If you and your new debt consolidation loan do not meet the following five hurdles, debt consolidation is not your answer to debt relief.

1) You will not add any more debt after you consolidate the debt you have now.

This is hard. This means you are going to have to take a cold, hard look at how you got into debt in the first place. Then you’ll have to take the actions that will turn your spending and income from the red into the black.

Changing your spending and earning habits means different things for different people. Maybe you’ll just eat out less.

Maybe you’re not getting any new clothes for the rest of this year. Or maybe you need to do both those things, find a second job, and move to significantly cheaper housing. Start thinking of being at peace about money as a kind of wealth in its own right. There are a lot of books, and free support groups that can help you get your head and your heart around what needs to happen with your wallet.

2) Your debt consolidation loan is not at a variable rate.

All loans have interest rates – its the cost of borrowing the money. Some loans have interest rates that don’t change over the life of the debt consolidation loan, so the interest rate you pay on month #1 is the same interest rate you pay on month #36. These are called fixed-rate (or fixed rate) interest loans.

The other kind of interest is variable. Variable interest loans can change, and sometimes they change a lot. A good example of a variable interest rate loan are credit card offers with 0% interest on balance transfers. But that’s just the bold print on the envelope. The fine print says you get to pay 0% interest for a year (for example) and then the interest rate jumps to 16.99%.

Variable interest rate loans can work off of time (you get six months of a low rate on your debt consolidation loan, then you get a very high rate) or on how you meet your obligations to the lender. For instance, your loan may have a clause that if you have one late payment, the interest on your loan will go from 6% to 16%.

3) The interest you pay on your new debt consolidation loan is less than what you’re paying on your current loans.

This can be tricky to calculate, but you can eyeball the various interest rates to get an idea where you stand. The idea is to make sure you aren’t trading an average interest rate of 11% in for a new loan at 15%. That would just have you paying more interest, instead of more principle, and would keep you in debt longer, and more expensively, than you are now.

4) Your debt consolidation loan costs you less money than the total of your other monthly debt payments.

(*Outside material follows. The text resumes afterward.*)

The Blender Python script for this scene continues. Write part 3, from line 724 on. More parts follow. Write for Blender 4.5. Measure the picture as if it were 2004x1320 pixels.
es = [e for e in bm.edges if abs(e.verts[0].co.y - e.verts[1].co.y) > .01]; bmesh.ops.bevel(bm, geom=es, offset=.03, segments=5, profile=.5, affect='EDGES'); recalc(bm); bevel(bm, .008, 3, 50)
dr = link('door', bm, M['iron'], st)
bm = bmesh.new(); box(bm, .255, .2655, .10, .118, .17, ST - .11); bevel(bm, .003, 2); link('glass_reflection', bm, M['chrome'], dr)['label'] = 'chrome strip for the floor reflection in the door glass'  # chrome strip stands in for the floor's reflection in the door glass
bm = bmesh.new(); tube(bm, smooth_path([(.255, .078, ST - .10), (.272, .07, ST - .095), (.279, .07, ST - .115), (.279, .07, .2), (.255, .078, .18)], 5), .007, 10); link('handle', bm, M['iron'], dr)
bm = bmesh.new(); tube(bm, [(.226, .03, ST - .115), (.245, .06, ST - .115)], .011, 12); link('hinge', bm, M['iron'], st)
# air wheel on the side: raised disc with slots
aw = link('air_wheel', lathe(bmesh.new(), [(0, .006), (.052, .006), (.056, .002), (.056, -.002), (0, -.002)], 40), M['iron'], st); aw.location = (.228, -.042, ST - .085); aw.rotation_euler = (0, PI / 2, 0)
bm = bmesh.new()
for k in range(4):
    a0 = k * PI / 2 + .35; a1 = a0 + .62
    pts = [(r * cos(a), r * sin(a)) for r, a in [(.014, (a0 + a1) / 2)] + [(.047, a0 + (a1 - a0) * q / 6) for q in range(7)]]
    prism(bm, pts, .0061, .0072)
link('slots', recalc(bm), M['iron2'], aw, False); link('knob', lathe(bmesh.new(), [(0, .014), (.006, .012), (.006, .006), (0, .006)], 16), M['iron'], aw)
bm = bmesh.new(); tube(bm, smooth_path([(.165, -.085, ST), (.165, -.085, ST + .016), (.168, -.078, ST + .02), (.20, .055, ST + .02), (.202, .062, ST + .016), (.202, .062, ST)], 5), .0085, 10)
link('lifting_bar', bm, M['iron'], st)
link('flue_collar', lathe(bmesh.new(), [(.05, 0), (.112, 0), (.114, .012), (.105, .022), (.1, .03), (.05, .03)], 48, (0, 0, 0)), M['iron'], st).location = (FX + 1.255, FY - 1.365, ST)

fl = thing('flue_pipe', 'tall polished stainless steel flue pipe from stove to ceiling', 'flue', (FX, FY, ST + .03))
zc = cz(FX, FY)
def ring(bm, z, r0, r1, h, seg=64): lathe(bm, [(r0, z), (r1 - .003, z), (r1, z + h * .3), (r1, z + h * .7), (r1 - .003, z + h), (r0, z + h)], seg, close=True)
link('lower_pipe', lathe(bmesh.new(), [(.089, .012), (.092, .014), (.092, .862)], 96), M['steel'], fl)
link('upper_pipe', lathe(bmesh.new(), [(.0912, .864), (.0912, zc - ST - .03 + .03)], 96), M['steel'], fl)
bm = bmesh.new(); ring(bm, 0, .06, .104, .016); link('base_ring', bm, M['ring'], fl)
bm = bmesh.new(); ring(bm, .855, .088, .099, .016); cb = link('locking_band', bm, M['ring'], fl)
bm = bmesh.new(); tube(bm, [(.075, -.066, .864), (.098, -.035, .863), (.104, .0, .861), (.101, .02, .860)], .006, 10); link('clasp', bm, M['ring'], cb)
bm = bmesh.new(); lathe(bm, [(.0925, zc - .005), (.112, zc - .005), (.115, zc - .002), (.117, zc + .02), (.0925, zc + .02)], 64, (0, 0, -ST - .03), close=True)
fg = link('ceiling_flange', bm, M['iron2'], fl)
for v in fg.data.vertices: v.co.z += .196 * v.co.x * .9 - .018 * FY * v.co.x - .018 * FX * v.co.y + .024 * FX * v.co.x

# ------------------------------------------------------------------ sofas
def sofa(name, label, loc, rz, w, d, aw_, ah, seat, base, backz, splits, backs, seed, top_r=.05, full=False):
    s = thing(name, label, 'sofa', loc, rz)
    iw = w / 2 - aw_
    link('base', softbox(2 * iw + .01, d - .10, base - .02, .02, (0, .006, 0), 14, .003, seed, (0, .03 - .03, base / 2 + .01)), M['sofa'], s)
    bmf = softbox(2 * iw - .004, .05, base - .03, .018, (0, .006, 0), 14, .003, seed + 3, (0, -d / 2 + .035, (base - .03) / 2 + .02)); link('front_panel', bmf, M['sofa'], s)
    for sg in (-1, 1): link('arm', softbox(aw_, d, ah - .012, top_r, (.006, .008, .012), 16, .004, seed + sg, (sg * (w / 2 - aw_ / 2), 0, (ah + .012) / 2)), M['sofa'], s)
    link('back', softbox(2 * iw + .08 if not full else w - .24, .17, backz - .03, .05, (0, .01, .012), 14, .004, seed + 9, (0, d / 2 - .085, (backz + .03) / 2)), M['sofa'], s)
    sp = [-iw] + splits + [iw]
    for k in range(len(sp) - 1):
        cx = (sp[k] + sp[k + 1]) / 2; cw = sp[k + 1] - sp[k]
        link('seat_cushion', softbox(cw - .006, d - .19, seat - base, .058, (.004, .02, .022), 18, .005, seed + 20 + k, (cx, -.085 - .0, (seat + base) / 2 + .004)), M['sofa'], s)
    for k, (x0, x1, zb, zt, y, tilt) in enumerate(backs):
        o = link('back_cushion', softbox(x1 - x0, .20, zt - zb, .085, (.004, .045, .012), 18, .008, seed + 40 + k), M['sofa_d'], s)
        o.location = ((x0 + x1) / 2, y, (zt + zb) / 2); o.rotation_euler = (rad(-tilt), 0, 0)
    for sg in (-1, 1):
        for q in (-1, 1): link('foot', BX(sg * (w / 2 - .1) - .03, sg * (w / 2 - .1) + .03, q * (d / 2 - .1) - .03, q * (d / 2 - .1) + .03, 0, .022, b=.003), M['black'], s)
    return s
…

The goal for the debt consolidation loan is to reduce the amount of money you owe each month for debt payments. If your new debt consolidation loan doesn’t do that, its not worth the hassle of getting it. Having just one loan will make managing your debt easier, but that alone is not worth getting a debt consolidation loan.

5) Your new debt consolidation loan allows you to pay off your debt faster than your old loan accounts.

The goal is to get out of debt. The faster, the better. If your new loan is going to take longer to pay off than all your old loans, then you’ve just prolonged the problem. This can be tempting, because some debt consolidation loans offer really long repayment terms, like 72 months or more.

These long-term loans will cost less per month but this has two very negative affects: 1) you will pay significantly more interest over the life of the loan and 2) the lower monthly payment will reduce the pressure on you to change your spending and earning habits. You’ll just be paying more to avoid an expensive problem longer.